Tak bisa dimungkiri bahwa umat Islam selalu menunjukkan keterkaitannya pada masa lalu. Tumpukan kitab kuning peninggalan intelektual ulama terdahulu tak susut. Pesantren sebagai lembaga tafaqquh fi al-din di Indonesia intensif mengajarkan, juga mendiskusikan, hasil karya para ulama salaf. Kreasi intelektual para ulama klasik itu telah menjadi tonggak intelektual ulama Indonesia. Bahkan, keulamaan seseorang belakangan amat ditentukan apakah yang bersangkutan memiliki kemampuan mengakses kitab kuning atau tidak.
Spontan sahabat berkata; sekiranya di lemari buku seseorang kita temukan jejeran kitab kuning, maka pastilah ia seorang ulama. Sebaliknya, jika lemari buku seseorang penuh dengan kitab putih, maka yang bersangkutan tak mungkin disebut ulama.
Dari sini, kita bisa meraba bagaimana seharusnya memperlakukan khazanah keislaman klasik. Mestilah disadari bahwa sebuah karya intelektual tak lahir dari ruang kosong. Ia muncul dari sebuah konteks. Konteks keindonesiaan kita hari ini tak sama dengan konteks ketika karya ulama salaf itu disusun. Karena itu, tak bijaksana kalau kita terus memobilisasi pandangan keislaman lama yang tak relevan untuk memecahkan problem masa kini. Kita tak mungkin mengikuti pemikiran-pemikiran lampau yang berlangsung di kawasan Timur Tengah untuk diterapkan di Indonesia, tanpa proses kontekstualisasi bahkan modifikasi.
Karya para ulama klasik bukan wahyu, melainkan tafsir atas wahyu. Ia merupakan produk ijtihad. Persoalan siapa yang merumuskannya, untuk kepentingan apa, dalam kondisi sosial yang bagaimana dirumuskan, serta lokus geografi seperti apa. Karena itu, seharusnya kita meletakkan sebuah pemikiran dalam susunan konfigurasinya saat pemikiran itu diproduksi di satu sisi, dan dalam konteks epistemologisnya di sisi lain.
Mengetahui konteks-konteks tersebut bukan hanya penting bagi pengayaan pengetahuan sejarah sosial suatu pemikiran, melainkan juga berguna untuk kebutuhan kontekstualisasi pemikiran lama atau bahkan penyusunan pemikiran keislaman baru, yaitu jenis pemikiran yang bertumpu pada problem-problem kemanusiaan dan kondisi obyektif masyarakat Indonesia.
Tak hanya itu, kita juga harus memilah-milih antara teks yang relevan dan yang tak relevan.

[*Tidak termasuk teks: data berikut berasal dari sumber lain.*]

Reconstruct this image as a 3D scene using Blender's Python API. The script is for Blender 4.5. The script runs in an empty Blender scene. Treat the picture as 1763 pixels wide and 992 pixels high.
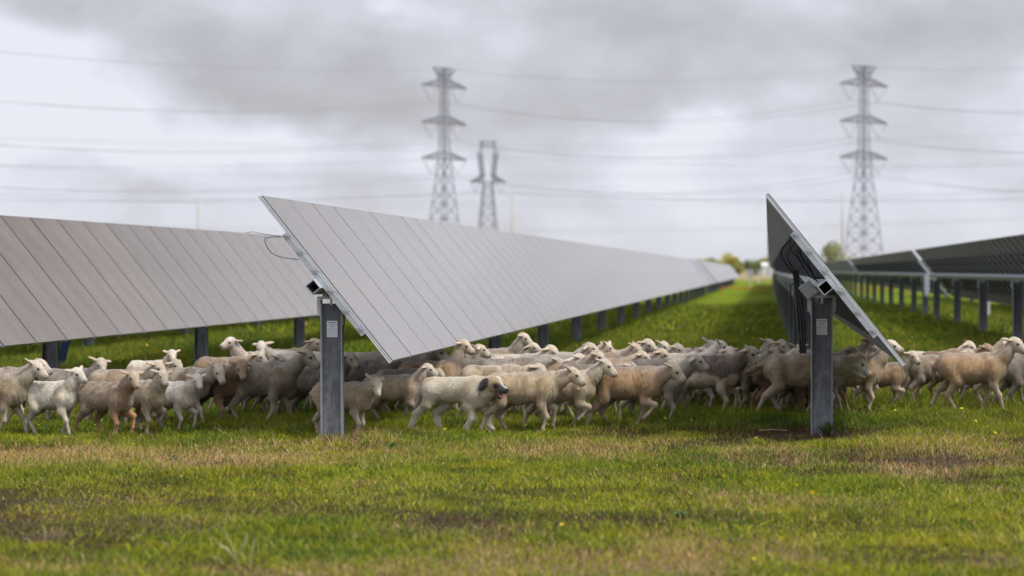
import bpy, math, random
import numpy as np
from mathutils import Vector, Matrix

R = math.radians
scene = bpy.context.scene
col = scene.collection

# ------------------------------------------------------------------ camera
TH = R(6.05)                      # the rows run along +Y; the camera looks this far left of them
EYE = 1.612
FPX = 4162.0                      # focal length in pixels of a 1763 px wide picture
cam = bpy.data.cameras.new('camera')
cam.lens = 85.0
cam.sensor_width = 36.0
cam.clip_start = 0.1
cam.clip_end = 9000
cam.dof.use_dof = True
cam.dof.focus_distance = 23.4
cam.dof.aperture_fstop = 1.75
camo = bpy.data.objects.new('camera', cam)
col.objects.link(camo)
camo.location = (0, 0, EYE)
camo.rotation_euler = (R(90 - 0.413), 0, TH)
scene.camera = camo

# ------------------------------------------------------------------ world
SUN_EL, SUN_AZ = R(56), R(112)    # azimuth clockwise from +Y: to the right and a little behind the camera
world = bpy.data.worlds.new('World')
scene.world = world
world.use_nodes = True
nt = world.node_tree
nt.nodes.clear()


class NG:
    """small helper to write node graphs as expressions"""
    def __init__(s, tree):
        s.t = tree

    def n(s, typ, **kw):
        nd = s.t.nodes.new(typ)
        for k, v in kw.items():
            setattr(nd, k, v)
        return nd

    def put(s, sock, v):
        if isinstance(v, bpy.types.NodeSocket):
            s.t.links.new(v, sock)
        elif v is not None:
            sock.default_value = v

    def math(s, op, a, b=None, c=None, clamp=False):
        nd = s.n('ShaderNodeMath', operation=op, use_clamp=clamp)
        s.put(nd.inputs[0], a)
        s.put(nd.inputs[1], b)
        s.put(nd.inputs[2], c)
        return nd.outputs[0]

    def mix(s, f, a, b, mode='MIX'):
        nd = s.n('ShaderNodeMix', data_type='RGBA', blend_type=mode)
        s.put(nd.inputs[0], f)
        s.put(nd.inputs[6], a)
        s.put(nd.inputs[7], b)
        return nd.outputs[2]

    def noise(s, vec, scale, detail=3, rough=0.5, dist=0.0):
        nd = s.n('ShaderNodeTexNoise')
        s.put(nd.inputs['Vector'], vec)
        s.put(nd.inputs['Scale'], scale)
        s.put(nd.inputs['Detail'], detail)
        s.put(nd.inputs['Roughness'], rough)
        s.put(nd.inputs['Distortion'], dist)
        return nd.outputs['Fac']

    def ramp(s, f, stops, interp='LINEAR'):
        nd = s.n('ShaderNodeValToRGB')
        nd.color_ramp.interpolation = interp
        el = nd.color_ramp.elements
        while len(el) < len(stops):
            el.new(0.5)
        for e, (p, c) in zip(el, stops):
            e.position = p
            e.color = (*c, 1) if len(c) == 3 else c
        s.put(nd.inputs[0], f)
        return nd.outputs[0]

    def rng(s, v, a, b, c=0.0, d=1.0, smooth=False):
        nd = s.n('ShaderNodeMapRange', interpolation_type='SMOOTHSTEP' if smooth else 'LINEAR')
        for i, q in enumerate((v, a, b, c, d)):
            s.put(nd.inputs[i], q)
        return nd.outputs[0]

    def scale(s, vec, sc):
        nd = s.n('ShaderNodeMapping')
        s.put(nd.inputs[0], vec)
        nd.inputs['Scale'].default_value = sc
        return nd.outputs[0]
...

Kita tak bisa mengawetkan tafsir-tafsir lama yang cenderung menistakan perempuan dan umat agama lain. Kita tak mungkin mempertahankan pandangan ulama yang melarang perempuan menjadi pejabat publik atau menghalalkan penumpahan darah umat agama lain. Tafsir yang demikian tak boleh mendominasi percakapan intelektual kita hari ini.